Nuova scoperta sull’eruzione del Vesuvio del 79 d.C.: la nube di cenere rovente incenerì i corpi e vetrificò i cervelli dei cittadini di Ercolano
Uno studio condotto da un team di geologi e antropologi ha fornito una ricostruzione più precisa degli eventi termici associati all’eruzione e ha rivelato interessanti spunti per migliorare la sicurezza della “zona rossa” attorno al Vesuvio.
Il team di ricerca ha analizzato i resti di legno carbonizzato e ha scoperto che una prima nuvola di cenere di brevissima durata entrò in città a una temperatura iniziale di 500-600 gradi e raggiunse la spiaggia a una temperatura ancora superiore ai 500 gradi, uccidendo istantaneamente tutte le persone che si erano rifugiate negli edifici in città e negli ambienti sul mare. L’interazione tra la nube di cenere rovente e l’acqua di mare causò il rigonfiamento della nuvola e, subito dopo, la deposizione di ceneri raffreddate che avvolsero i corpi delle persone già morte a causa della temperatura estrema. La città fu poi sepolta successivamente, progressivamente, da flussi piroclastici a temperature relativamente più basse.

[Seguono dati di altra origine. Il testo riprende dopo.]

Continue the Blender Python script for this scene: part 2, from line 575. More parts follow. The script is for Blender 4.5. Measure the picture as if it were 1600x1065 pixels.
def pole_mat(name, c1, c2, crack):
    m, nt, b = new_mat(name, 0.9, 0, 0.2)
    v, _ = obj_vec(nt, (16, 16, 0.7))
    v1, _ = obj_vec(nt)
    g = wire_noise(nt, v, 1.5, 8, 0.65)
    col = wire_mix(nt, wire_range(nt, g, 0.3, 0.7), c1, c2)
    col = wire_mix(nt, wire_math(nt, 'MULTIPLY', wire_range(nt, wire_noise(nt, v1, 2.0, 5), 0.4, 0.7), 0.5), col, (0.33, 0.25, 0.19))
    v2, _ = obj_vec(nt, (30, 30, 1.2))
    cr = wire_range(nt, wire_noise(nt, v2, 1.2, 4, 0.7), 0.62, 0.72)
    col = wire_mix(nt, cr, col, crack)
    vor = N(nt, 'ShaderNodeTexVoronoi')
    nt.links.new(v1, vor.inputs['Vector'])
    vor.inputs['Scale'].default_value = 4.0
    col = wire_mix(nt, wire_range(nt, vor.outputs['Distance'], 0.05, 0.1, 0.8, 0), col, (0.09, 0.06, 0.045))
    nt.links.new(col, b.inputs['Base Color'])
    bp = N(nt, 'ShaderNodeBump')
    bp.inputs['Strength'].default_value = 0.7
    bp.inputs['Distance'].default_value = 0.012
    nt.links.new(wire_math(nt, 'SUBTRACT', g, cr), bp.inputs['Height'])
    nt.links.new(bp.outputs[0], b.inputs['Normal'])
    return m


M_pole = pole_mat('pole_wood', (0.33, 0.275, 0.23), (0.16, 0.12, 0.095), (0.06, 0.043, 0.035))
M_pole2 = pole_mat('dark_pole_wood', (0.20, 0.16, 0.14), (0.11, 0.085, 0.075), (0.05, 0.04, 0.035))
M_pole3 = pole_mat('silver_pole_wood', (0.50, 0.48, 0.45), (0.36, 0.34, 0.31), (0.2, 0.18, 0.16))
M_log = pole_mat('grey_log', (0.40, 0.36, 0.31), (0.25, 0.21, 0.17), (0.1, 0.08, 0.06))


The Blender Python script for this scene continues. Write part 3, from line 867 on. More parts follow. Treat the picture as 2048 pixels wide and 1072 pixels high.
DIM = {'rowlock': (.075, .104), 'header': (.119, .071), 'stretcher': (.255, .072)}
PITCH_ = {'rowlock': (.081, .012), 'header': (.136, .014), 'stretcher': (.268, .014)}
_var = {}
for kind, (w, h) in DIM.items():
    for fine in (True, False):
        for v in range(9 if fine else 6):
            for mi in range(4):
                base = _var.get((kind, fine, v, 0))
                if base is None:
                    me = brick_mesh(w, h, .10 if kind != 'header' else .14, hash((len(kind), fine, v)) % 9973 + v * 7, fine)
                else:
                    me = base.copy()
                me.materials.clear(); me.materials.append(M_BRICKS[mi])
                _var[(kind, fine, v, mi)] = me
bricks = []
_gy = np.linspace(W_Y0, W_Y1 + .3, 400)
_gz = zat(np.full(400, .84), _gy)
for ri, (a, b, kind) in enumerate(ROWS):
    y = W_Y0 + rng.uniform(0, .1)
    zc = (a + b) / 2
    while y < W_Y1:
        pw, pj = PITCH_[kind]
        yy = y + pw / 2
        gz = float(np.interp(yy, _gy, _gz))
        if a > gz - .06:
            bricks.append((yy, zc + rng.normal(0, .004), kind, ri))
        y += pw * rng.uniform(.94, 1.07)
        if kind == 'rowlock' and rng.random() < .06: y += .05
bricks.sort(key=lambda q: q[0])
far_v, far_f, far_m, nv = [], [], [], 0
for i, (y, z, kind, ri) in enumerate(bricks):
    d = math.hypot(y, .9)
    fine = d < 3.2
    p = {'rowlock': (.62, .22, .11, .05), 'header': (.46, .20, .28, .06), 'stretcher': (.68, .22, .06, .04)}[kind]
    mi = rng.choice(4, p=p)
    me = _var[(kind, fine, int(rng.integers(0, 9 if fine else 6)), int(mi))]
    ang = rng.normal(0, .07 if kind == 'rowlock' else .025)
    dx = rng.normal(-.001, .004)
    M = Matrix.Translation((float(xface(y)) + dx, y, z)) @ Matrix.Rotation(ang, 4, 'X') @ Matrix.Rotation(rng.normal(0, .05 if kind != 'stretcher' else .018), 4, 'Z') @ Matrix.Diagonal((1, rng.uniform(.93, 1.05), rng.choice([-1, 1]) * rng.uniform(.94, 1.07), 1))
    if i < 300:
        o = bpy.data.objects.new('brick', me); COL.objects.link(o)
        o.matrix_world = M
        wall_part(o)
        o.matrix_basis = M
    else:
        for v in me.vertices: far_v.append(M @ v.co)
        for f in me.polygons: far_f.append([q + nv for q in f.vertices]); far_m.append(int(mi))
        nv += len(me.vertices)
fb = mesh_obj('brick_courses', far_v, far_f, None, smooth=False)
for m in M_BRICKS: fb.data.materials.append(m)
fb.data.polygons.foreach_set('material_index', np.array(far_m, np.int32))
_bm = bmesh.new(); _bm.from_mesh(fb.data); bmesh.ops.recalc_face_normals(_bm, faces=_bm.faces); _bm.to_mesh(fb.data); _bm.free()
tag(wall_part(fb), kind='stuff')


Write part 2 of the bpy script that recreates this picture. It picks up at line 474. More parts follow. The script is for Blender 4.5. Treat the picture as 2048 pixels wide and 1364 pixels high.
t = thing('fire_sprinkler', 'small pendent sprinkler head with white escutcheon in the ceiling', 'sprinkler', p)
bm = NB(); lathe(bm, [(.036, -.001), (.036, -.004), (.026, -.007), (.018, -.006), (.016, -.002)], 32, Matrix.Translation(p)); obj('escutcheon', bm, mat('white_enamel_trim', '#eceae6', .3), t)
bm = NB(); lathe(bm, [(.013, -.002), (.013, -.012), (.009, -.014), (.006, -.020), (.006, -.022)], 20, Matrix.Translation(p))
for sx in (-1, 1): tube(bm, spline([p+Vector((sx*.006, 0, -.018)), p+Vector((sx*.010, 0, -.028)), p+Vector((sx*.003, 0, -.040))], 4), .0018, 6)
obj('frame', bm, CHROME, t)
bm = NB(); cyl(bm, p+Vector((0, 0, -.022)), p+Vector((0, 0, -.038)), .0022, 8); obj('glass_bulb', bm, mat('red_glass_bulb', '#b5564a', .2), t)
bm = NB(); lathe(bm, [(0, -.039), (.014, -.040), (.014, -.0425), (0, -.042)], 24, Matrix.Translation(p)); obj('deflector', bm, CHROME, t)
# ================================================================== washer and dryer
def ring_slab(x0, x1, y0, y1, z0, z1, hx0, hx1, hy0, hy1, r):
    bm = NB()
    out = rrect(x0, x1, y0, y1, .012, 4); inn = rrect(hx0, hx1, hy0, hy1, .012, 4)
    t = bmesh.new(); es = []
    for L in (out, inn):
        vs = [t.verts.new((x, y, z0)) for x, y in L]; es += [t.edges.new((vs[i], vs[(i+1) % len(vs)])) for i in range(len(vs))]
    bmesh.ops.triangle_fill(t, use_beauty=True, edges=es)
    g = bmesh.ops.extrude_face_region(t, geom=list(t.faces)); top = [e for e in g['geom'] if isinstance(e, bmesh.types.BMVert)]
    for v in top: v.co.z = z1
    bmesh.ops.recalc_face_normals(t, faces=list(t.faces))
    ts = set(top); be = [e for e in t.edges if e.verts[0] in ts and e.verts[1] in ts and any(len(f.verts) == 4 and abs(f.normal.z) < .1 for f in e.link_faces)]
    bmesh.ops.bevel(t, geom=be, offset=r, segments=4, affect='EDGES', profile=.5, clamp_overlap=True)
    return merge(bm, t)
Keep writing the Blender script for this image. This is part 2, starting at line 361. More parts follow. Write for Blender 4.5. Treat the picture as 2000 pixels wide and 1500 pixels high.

La scoperta sulla trasformazione in materiale vetroso del tessuto cerebrale di un abitante di Ercolano fornisce ulteriori dettagli sulla tempistica degli eventi che portarono alla distruzione della città. La brevità del primo flusso piroclastico impedisce al tessuto cerebrale di vaporizzare totalmente, e il lasso di tempo prima del secondo flusso piroclastico diede origine a un rapido raffreddamento, necessario per la trasformazione in vetro.
L’importanza di questa scoperta risiede nella maggiore attenzione che deve essere posta sul rischio vulcanico legato alle nuvole di ceneri calde distaccate, che, nonostante la loro breve durata, sono in grado di provocare gravi danni agli edifici e tante vittime. Per quanto riguarda la situazione del Vesuvio, gli autori dello studio suggeriscono che gli edifici nella “zona rossa” dovrebbero essere rinforzati per riparare le persone al loro interno dall’impatto termico della nuvola di cenere, nell’eventualità in cui un’evacuazione completa non sia possibile. In caso di futura eruzione, le zone periferiche meno esposte all’alta pressione dinamica dei flussi potrebbero essere colpite da nubi di cenere distaccate di breve durata, e la sopravvivenza delle persone dipenderebbe in modo critico dalla capacità dei rifugi di non consentire l’infiltrazione del gas rovente e ricco di cenere.